Scene script records
+--

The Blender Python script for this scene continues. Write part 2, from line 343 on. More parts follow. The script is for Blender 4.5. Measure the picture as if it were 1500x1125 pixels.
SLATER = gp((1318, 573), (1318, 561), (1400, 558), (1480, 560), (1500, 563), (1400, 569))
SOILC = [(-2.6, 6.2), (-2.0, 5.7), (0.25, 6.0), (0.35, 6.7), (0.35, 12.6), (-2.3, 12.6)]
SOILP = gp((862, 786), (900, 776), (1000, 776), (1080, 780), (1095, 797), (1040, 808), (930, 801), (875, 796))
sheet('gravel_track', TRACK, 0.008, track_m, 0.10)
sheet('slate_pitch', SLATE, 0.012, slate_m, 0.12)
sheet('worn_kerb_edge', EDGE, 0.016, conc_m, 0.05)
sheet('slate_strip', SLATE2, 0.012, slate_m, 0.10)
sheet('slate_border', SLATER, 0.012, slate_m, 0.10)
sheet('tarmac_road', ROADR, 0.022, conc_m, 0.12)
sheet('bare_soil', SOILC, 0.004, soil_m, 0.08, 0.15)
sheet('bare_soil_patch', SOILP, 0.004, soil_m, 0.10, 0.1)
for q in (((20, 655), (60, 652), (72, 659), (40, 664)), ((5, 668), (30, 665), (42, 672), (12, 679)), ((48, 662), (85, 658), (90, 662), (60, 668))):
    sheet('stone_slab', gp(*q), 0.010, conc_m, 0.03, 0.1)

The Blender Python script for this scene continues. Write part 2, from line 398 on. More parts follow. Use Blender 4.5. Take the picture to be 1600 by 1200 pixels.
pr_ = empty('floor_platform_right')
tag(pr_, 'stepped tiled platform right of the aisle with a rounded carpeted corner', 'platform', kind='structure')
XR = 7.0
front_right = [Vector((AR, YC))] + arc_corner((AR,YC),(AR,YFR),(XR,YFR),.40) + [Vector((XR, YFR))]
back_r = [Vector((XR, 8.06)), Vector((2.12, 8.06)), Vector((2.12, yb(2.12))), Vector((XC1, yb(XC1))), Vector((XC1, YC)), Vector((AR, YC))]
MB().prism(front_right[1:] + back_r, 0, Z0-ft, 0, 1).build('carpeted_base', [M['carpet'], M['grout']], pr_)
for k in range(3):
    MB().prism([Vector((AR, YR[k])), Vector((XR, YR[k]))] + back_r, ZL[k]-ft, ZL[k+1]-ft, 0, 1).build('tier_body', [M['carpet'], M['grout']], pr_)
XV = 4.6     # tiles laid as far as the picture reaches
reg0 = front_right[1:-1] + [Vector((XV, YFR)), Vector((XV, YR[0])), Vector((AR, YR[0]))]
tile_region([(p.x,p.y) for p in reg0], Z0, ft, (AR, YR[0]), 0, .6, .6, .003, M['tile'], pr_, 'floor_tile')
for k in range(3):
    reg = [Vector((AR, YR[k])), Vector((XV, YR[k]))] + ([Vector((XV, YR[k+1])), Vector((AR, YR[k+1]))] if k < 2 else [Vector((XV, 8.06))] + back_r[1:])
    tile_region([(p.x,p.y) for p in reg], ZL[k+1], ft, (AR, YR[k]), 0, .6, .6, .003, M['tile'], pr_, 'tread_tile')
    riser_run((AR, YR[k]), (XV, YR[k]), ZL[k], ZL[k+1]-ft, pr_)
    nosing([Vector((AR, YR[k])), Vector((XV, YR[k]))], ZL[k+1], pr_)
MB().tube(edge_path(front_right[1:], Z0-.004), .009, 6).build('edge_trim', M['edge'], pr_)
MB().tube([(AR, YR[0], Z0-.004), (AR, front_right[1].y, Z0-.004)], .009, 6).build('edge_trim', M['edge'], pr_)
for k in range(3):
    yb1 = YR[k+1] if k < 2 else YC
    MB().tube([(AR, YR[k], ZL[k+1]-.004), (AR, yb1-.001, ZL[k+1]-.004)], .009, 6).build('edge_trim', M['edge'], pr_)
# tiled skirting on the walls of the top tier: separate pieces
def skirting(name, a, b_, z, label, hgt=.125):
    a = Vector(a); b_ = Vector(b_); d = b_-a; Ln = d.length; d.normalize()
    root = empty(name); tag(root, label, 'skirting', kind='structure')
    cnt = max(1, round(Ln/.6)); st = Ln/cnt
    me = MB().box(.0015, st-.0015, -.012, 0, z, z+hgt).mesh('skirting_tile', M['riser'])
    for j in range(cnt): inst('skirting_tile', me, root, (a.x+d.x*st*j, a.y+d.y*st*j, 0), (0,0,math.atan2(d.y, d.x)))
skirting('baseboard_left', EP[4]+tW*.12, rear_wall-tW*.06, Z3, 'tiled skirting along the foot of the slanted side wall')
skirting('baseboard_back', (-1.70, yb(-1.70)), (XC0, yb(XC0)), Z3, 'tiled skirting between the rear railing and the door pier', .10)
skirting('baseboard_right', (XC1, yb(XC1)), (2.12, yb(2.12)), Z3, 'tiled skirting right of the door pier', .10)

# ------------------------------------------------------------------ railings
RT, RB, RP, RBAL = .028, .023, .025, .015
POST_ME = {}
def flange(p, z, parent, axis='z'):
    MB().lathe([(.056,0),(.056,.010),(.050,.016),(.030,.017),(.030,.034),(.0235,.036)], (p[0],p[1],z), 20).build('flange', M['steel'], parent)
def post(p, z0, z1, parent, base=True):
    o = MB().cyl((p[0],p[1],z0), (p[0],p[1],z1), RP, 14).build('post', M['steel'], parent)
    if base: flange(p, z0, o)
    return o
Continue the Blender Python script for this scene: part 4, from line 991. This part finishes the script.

+--

## What is needed
Extract each line of the material exactly as it stands.

## The answer
The Blender Python script for this scene continues. Write part 2, from line 343 on. More parts follow. The script is for Blender 4.5. Measure the picture as if it were 1500x1125 pixels.
SLATER = gp((1318, 573), (1318, 561), (1400, 558), (1480, 560), (1500, 563), (1400, 569))
SOILC = [(-2.6, 6.2), (-2.0, 5.7), (0.25, 6.0), (0.35, 6.7), (0.35, 12.6), (-2.3, 12.6)]
SOILP = gp((862, 786), (900, 776), (1000, 776), (1080, 780), (1095, 797), (1040, 808), (930, 801), (875, 796))
sheet('gravel_track', TRACK, 0.008, track_m, 0.10)
sheet('slate_pitch', SLATE, 0.012, slate_m, 0.12)
sheet('worn_kerb_edge', EDGE, 0.016, conc_m, 0.05)
sheet('slate_strip', SLATE2, 0.012, slate_m, 0.10)
sheet('slate_border', SLATER, 0.012, slate_m, 0.10)
sheet('tarmac_road', ROADR, 0.022, conc_m, 0.12)
sheet('bare_soil', SOILC, 0.004, soil_m, 0.08, 0.15)
sheet('bare_soil_patch', SOILP, 0.004, soil_m, 0.10, 0.1)
for q in (((20, 655), (60, 652), (72, 659), (40, 664)), ((5, 668), (30, 665), (42, 672), (12, 679)), ((48, 662), (85, 658), (90, 662), (60, 668))):
    sheet('stone_slab', gp(*q), 0.010, conc_m, 0.03, 0.1)

The Blender Python script for this scene continues. Write part 2, from line 398 on. More parts follow. Use Blender 4.5. Take the picture to be 1600 by 1200 pixels.
pr_ = empty('floor_platform_right')
tag(pr_, 'stepped tiled platform right of the aisle with a rounded carpeted corner', 'platform', kind='structure')
XR = 7.0
front_right = [Vector((AR, YC))] + arc_corner((AR,YC),(AR,YFR),(XR,YFR),.40) + [Vector((XR, YFR))]
back_r = [Vector((XR, 8.06)), Vector((2.12, 8.06)), Vector((2.12, yb(2.12))), Vector((XC1, yb(XC1))), Vector((XC1, YC)), Vector((AR, YC))]
MB().prism(front_right[1:] + back_r, 0, Z0-ft, 0, 1).build('carpeted_base', [M['carpet'], M['grout']], pr_)
for k in range(3):
    MB().prism([Vector((AR, YR[k])), Vector((XR, YR[k]))] + back_r, ZL[k]-ft, ZL[k+1]-ft, 0, 1).build('tier_body', [M['carpet'], M['grout']], pr_)
XV = 4.6     # tiles laid as far as the picture reaches
reg0 = front_right[1:-1] + [Vector((XV, YFR)), Vector((XV, YR[0])), Vector((AR, YR[0]))]
tile_region([(p.x,p.y) for p in reg0], Z0, ft, (AR, YR[0]), 0, .6, .6, .003, M['tile'], pr_, 'floor_tile')
for k in range(3):
    reg = [Vector((AR, YR[k])), Vector((XV, YR[k]))] + ([Vector((XV, YR[k+1])), Vector((AR, YR[k+1]))] if k < 2 else [Vector((XV, 8.06))] + back_r[1:])
    tile_region([(p.x,p.y) for p in reg], ZL[k+1], ft, (AR, YR[k]), 0, .6, .6, .003, M['tile'], pr_, 'tread_tile')
    riser_run((AR, YR[k]), (XV, YR[k]), ZL[k], ZL[k+1]-ft, pr_)
    nosing([Vector((AR, YR[k])), Vector((XV, YR[k]))], ZL[k+1], pr_)
MB().tube(edge_path(front_right[1:], Z0-.004), .009, 6).build('edge_trim', M['edge'], pr_)
MB().tube([(AR, YR[0], Z0-.004), (AR, front_right[1].y, Z0-.004)], .009, 6).build('edge_trim', M['edge'], pr_)
for k in range(3):
    yb1 = YR[k+1] if k < 2 else YC
    MB().tube([(AR, YR[k], ZL[k+1]-.004), (AR, yb1-.001, ZL[k+1]-.004)], .009, 6).build('edge_trim', M['edge'], pr_)
# tiled skirting on the walls of the top tier: separate pieces
def skirting(name, a, b_, z, label, hgt=.125):
    a = Vector(a); b_ = Vector(b_); d = b_-a; Ln = d.length; d.normalize()
    root = empty(name); tag(root, label, 'skirting', kind='structure')
    cnt = max(1, round(Ln/.6)); st = Ln/cnt
    me = MB().box(.0015, st-.0015, -.012, 0, z, z+hgt).mesh('skirting_tile', M['riser'])
    for j in range(cnt): inst('skirting_tile', me, root, (a.x+d.x*st*j, a.y+d.y*st*j, 0), (0,0,math.atan2(d.y, d.x)))
skirting('baseboard_left', EP[4]+tW*.12, rear_wall-tW*.06, Z3, 'tiled skirting along the foot of the slanted side wall')
skirting('baseboard_back', (-1.70, yb(-1.70)), (XC0, yb(XC0)), Z3, 'tiled skirting between the rear railing and the door pier', .10)
skirting('baseboard_right', (XC1, yb(XC1)), (2.12, yb(2.12)), Z3, 'tiled skirting right of the door pier', .10)

# ------------------------------------------------------------------ railings
RT, RB, RP, RBAL = .028, .023, .025, .015
POST_ME = {}
def flange(p, z, parent, axis='z'):
    MB().lathe([(.056,0),(.056,.010),(.050,.016),(.030,.017),(.030,.034),(.0235,.036)], (p[0],p[1],z), 20).build('flange', M['steel'], parent)
def post(p, z0, z1, parent, base=True):
    o = MB().cyl((p[0],p[1],z0), (p[0],p[1],z1), RP, 14).build('post', M['steel'], parent)
    if base: flange(p, z0, o)
    return o
Continue the Blender Python script for this scene: part 4, from line 991. This part finishes the script.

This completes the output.